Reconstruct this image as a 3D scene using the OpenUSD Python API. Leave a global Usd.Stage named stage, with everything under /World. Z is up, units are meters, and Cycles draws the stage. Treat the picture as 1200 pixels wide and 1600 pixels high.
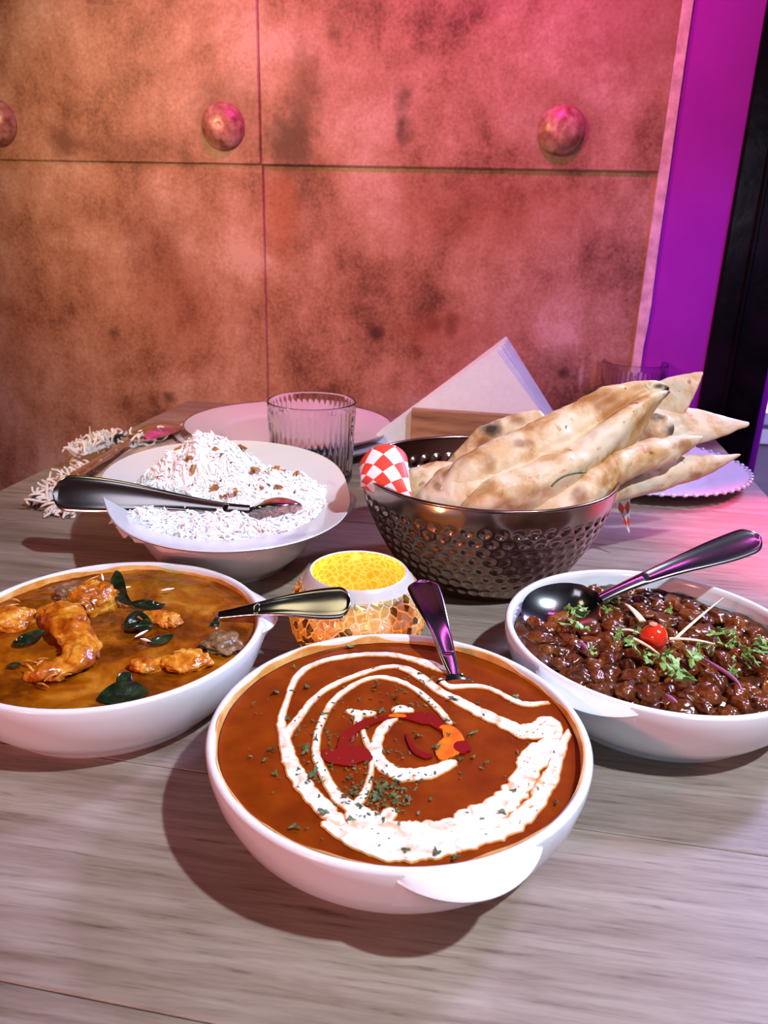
import math, random
import numpy as np, trimesh, usdkit
from meshkit import noise, fbm, text_mesh
from shapely.geometry import Polygon, LineString, Point, MultiPolygon
from shapely.ops import unary_union
from shapely import affinity
from scipy.interpolate import CubicSpline
from pxr import Usd, UsdGeom, UsdLux, UsdShade, Gf, Sdf, Vt

stage = Usd.Stage.CreateInMemory()
UsdGeom.SetStageUpAxis(stage, UsdGeom.Tokens.z)
UsdGeom.SetStageMetersPerUnit(stage, 1.0)
UsdGeom.Xform.Define(stage, '/World')
UsdGeom.Scope.Define(stage, '/World/Looks')

# ------------------------------------------------------------------ camera
PITCH, ROLL, FPX, HCAM = math.radians(20), math.radians(1.8), 1200.0, 0.26
fw = np.array([0, math.cos(PITCH), -math.sin(PITCH)])
u0 = np.array([0, math.sin(PITCH), math.cos(PITCH)])
cr = math.cos(ROLL) * np.array([1.0, 0, 0]) + math.sin(ROLL) * u0
cu = -math.sin(ROLL) * np.array([1.0, 0, 0]) + math.cos(ROLL) * u0
CAM = np.array([0, 0, HCAM])
cam = UsdGeom.Camera.Define(stage, '/World/Camera')
mt = Gf.Matrix4d(1)
for i, v in enumerate((cr, cu, -fw, CAM)):
    mt.SetRow(i, Gf.Vec4d(*map(float, v), 1.0 if i == 3 else 0.0))
cam.AddTransformOp().Set(mt)
cam.CreateHorizontalApertureAttr(36.0)
cam.CreateVerticalApertureAttr(48.0)
cam.CreateFocalLengthAttr(36.0 * FPX / 1200)
cam.CreateClippingRangeAttr(Gf.Vec2f(0.01, 100))
cam.CreateFStopAttr(22.0)
cam.CreateFocusDistanceAttr(0.46)
cam.GetPrim().CreateAttribute('exposure', Sdf.ValueTypeNames.Float).Set(0.0)

# ------------------------------------------------------------------ sky (dim room glow) and lamps
dome = UsdLux.DomeLight.Define(stage, '/World/room_glow')
dome.CreateColorAttr(Gf.Vec3f(0.62, 0.38, 0.5))
dome.CreateIntensityAttr(0.008)


def look_at(prim, pos, target):
    pos, target = np.array(pos, float), np.array(target, float)
    z = pos - target; z /= np.linalg.norm(z)
    x = np.cross([0, 1, 0.01] if abs(z[2]) > .9 else [0, 0, 1], z); x /= np.linalg.norm(x)
    y = np.cross(z, x)
    m = Gf.Matrix4d(1)
    for i, v in enumerate((x, y, z, pos)):
        m.SetRow(i, Gf.Vec4d(*map(float, v), 1.0 if i == 3 else 0.0))
    UsdGeom.Xformable(prim).AddTransformOp().Set(m)


def rect(name, pos, target, w, h, color, inten):
    l = UsdLux.RectLight.Define(stage, '/World/' + name)
    l.CreateWidthAttr(w); l.CreateHeightAttr(h); l.CreateColorAttr(Gf.Vec3f(*color)); l.CreateIntensityAttr(inten)
    look_at(l.GetPrim(), pos, target)


def spot(name, pos, target, rad, color, inten, cone=None, soft=.3):
    l = (UsdLux.SphereLight if cone else UsdLux.DiskLight).Define(stage, '/World/' + name)
    l.CreateRadiusAttr(rad); l.CreateColorAttr(Gf.Vec3f(*color)); l.CreateIntensityAttr(inten)
    look_at(l.GetPrim(), pos, target)
    if cone:
        s = UsdLux.ShapingAPI.Apply(l.GetPrim())
        s.CreateShapingConeAngleAttr(cone); s.CreateShapingConeSoftnessAttr(soft)


spot('key_lamp', (.57, -.02, 1.10), (-.04, .40, .0), .022, (0.80, 0.93, 1.12), 4500, 28, .75)
spot('front_lamp', (.38, -.85, .42), (.02, .4, .03), .05, (.78, .84, 1.05), 95)
spot('red_lamp', (-.75, -.55, .36), (0, .4, 0.03), .05, (1.0, .24, .22), 280)
spot('pink_wall_lamp', (.02, .60, 1.15), (.03, 1.16, .62), .05, (1.0, .025, .50), 470, 36, .8)
spot('warm_lamp', (-.70, .48, .62), (-.08, 1.16, .27), .05, (1.0, .64, .28), 255, 42, .8)
spot('magenta_lamp', (1.05, .75, .8), (.47, .655, .0), .03, (1.0, .06, .22), 6500, 9.5, .4)
spot('violet_lamp', (.62, .50, 1.0), (.37, .92, .05), .04, (.26, .14, 1.0), 420, 20, .6)
rect('ceiling_strip_magenta', (.33, .50, 1.98), (.33, .5, 0), 1.0, .05, (1.0, .12, .85), 10)
rect('ceiling_strip_white', (-.80, -1.15, 1.9), (-.2, .5, .1), .8, .5, (.85, .80, .95), 1.3)
rect('ceiling_strip_amber', (-.87, -.06, 1.95), (-.87, .0, 0), .42, .42, (1.0, .86, .52), 1.6)
rect('ceiling_strip_red', (.62, -.25, 1.95), (.62, -.2, 0), .06, .8, (1.0, .08, .30), 4)

# ------------------------------------------------------------------ projection helpers (pixel -> place in the room)
def ray(x, y):
    return fw + (x - 600) / FPX * cr - (y - 800) / FPX * cu


def W(x, y, z=0.0):
    d = ray(x, y)
    return CAM + d * ((z - HCAM) / d[2])


def WP(x, y, n, c):
    d = ray(x, y)
    return CAM + d * ((c - CAM @ n) / (d @ n))


def WY(x, y, Y):
    return WP(x, y, np.array([0, 1.0, 0]), Y)


# ------------------------------------------------------------------ scene helpers
used = {}


def fresh(path):
    k = used.get(path, 0); used[path] = k + 1
    return path if k == 0 else f'{path}_{k:03d}'


def keys(p, label=None, cat=None, group=None, kind=None):
    for k, v in (('label', label), ('category', cat), ('group', group), ('kind', kind)):
        if v:
            p.SetCustomDataByKey(k, v)


def tm(mesh):
    if isinstance(mesh, trimesh.Trimesh):
        return mesh
    from meshkit import arrays
    v, f, _ = arrays(mesh)
    return trimesh.Trimesh(v, f, process=False)


class Thing:
    """An Xform at the thing's base; parts are given in world coordinates."""
    def __init__(s, name, label, cat, loc, group=None, kind=None):
        s.path = fresh('/World/' + name); s.loc = np.array(loc, float)
        x = UsdGeom.Xform.Define(stage, s.path)
        x.AddTranslateOp().Set(Gf.Vec3d(*map(float, loc)))
        keys(x.GetPrim(), label, cat, group, kind)

    def part(s, name, mesh, mat, smooth=35, label=None, kind=None, parent=None, uv=None):
        m = tm(mesh)
        path = fresh((parent or s.path) + '/' + name)
        p = usdkit.mesh(stage, path, (np.array(m.vertices) - s.loc, m.faces), mat, smooth, uv)
        keys(p.GetPrim(), label, None, None, kind)
        return path


def single(name, mesh, mat, label, cat=None, group=None, kind=None, smooth=35, uv=None):
    m = tm(mesh)
    b = m.bounds
    loc = np.array([(b[0][0] + b[1][0]) / 2, (b[0][1] + b[1][1]) / 2, b[0][2]])
    p = usdkit.mesh(stage, fresh('/World/' + name), (np.array(m.vertices) - loc, m.faces), mat, smooth, uv)
    UsdGeom.Xformable(p).AddTranslateOp().Set(Gf.Vec3d(*map(float, loc)))
    keys(p.GetPrim(), label, cat, group, kind)
    return p


def cat(*ms):
    return trimesh.util.concatenate([tm(m) for m in ms])


def box(lo, hi, bev=0.0):
    lo, hi = np.array(lo, float), np.array(hi, float)
    if bev <= 0:
        b = trimesh.creation.box(hi - lo); b.apply_translation((lo + hi) / 2); return b
    pts = []
    for sx in (0, 1):
        for sy in (0, 1):
            for sz in (0, 1):
                c = np.where([sx, sy, sz], hi, lo); d = np.where([sx, sy, sz], -1, 1) * bev
                pts += [c + d * [0, 1, 1], c + d * [1, 0, 1], c + d * [1, 1, 0]]
    return trimesh.convex.convex_hull(np.array(pts))


def frame(mesh, o, ex, ey, ez):
    m = mesh.copy(); v = np.array(m.vertices)
    m.vertices = np.array(o) + v[:, :1] * ex + v[:, 1:2] * ey + v[:, 2:3] * ez
    return m


def lathe(prof, c=(0, 0, 0), n=96):
    m = trimesh.creation.revolve(np.array(prof, float), sections=n)
    m.apply_translation(c)
    return m


def spline(pts, n):
    pts = np.array(pts, float)
    t = np.r_[0, np.cumsum(np.linalg.norm(np.diff(pts[:, :3], axis=0), axis=1))]
    t /= t[-1]
    return CubicSpline(t, pts)(np.linspace(0, 1, n)) if len(pts) > 2 else pts[0] + np.linspace(0, 1, n)[:, None] * (pts[1] - pts[0])


def loft(path, up, secs):
    """path Nx3, up one vector or Nx3, secs N arrays (M,2) of (side, up): one closed mesh."""
    path = np.array(path, float); N = len(path)
    up = np.broadcast_to(np.array(up, float), (N, 3))
    T = np.gradient(path, axis=0); T /= np.linalg.norm(T, axis=1, keepdims=True)
    S = np.cross(T, up); S /= np.linalg.norm(S, axis=1, keepdims=True)
    U = np.cross(S, T)
    M = len(secs[0])
    v = np.concatenate([path[i] + secs[i][:, :1] * S[i] + secs[i][:, 1:] * U[i] for i in range(N)])
    f = []
    a = np.arange(M); b = (a + 1) % M
    for i in range(N - 1):
        o, p = i * M, (i + 1) * M
        f.append(np.c_[o + a, o + b, p + b]); f.append(np.c_[o + a, p + b, p + a])
    v = np.vstack([v, path[0] + (secs[0].mean(0)[0] * S[0] + secs[0].mean(0)[1] * U[0]), path[-1] + (secs[-1].mean(0)[0] * S[-1] + secs[-1].mean(0)[1] * U[-1])])
    f.append(np.c_[np.full(M, N * M), b, a]); o = (N - 1) * M
    f.append(np.c_[np.full(M, N * M + 1), o + a, o + b])
    return trimesh.Trimesh(v, np.vstack(f), process=False)


def ell(w, t, n=14):
    a = np.linspace(0, 2 * np.pi, n, endpoint=False)
    return np.c_[w * np.cos(a), t * np.sin(a)]


def tube(pts, r, n=8, k=None):
    p = spline(pts, k or max(6, 3 * len(pts)))
    rr = np.broadcast_to(r, len(p)) if np.ndim(r) == 0 else np.interp(np.linspace(0, 1, len(p)), np.linspace(0, 1, len(r)), r)
    d = p[-1] - p[0]
    up = np.array([0, 0, 1.0]) if abs(d[2]) < .8 * np.linalg.norm(d) else np.array([1.0, 0, 0])
    return loft(p, up, [ell(x, x, n) for x in rr])


def blob(c, r, seed=0, amp=.25, freq=2.0, sub=3, rot=0.0, tilt=0.0):
    m = trimesh.creation.icosphere(sub)
    v = np.array(m.vertices)
    k = 1 + amp * (fbm(v * freq + 11.3 * seed, 3, seed) - .5) * 2
    v = v * k[:, None] * np.array(r)
    m.vertices = v
    if tilt:
        m.apply_transform(trimesh.transformations.rotation_matrix(tilt, [1, 0, 0]))
    m.apply_transform(trimesh.transformations.rotation_matrix(rot, [0, 0, 1]))
    m.apply_translation(c)
    return m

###

■ Exercise objective ■
Reproduce exactly the run of lines that opens the listing and closes with the line holding "UsdGeom.Scope.Define(stage, '/World/Looks')". Pictures are excluded.

■ Task response ■
Reconstruct this image as a 3D scene using the OpenUSD Python API. Leave a global Usd.Stage named stage, with everything under /World. Z is up, units are meters, and Cycles draws the stage. Treat the picture as 1200 pixels wide and 1600 pixels high.
import math, random
import numpy as np, trimesh, usdkit
from meshkit import noise, fbm, text_mesh
from shapely.geometry import Polygon, LineString, Point, MultiPolygon
from shapely.ops import unary_union
from shapely import affinity
from scipy.interpolate import CubicSpline
from pxr import Usd, UsdGeom, UsdLux, UsdShade, Gf, Sdf, Vt

stage = Usd.Stage.CreateInMemory()
UsdGeom.SetStageUpAxis(stage, UsdGeom.Tokens.z)
UsdGeom.SetStageMetersPerUnit(stage, 1.0)
UsdGeom.Xform.Define(stage, '/World')
UsdGeom.Scope.Define(stage, '/World/Looks')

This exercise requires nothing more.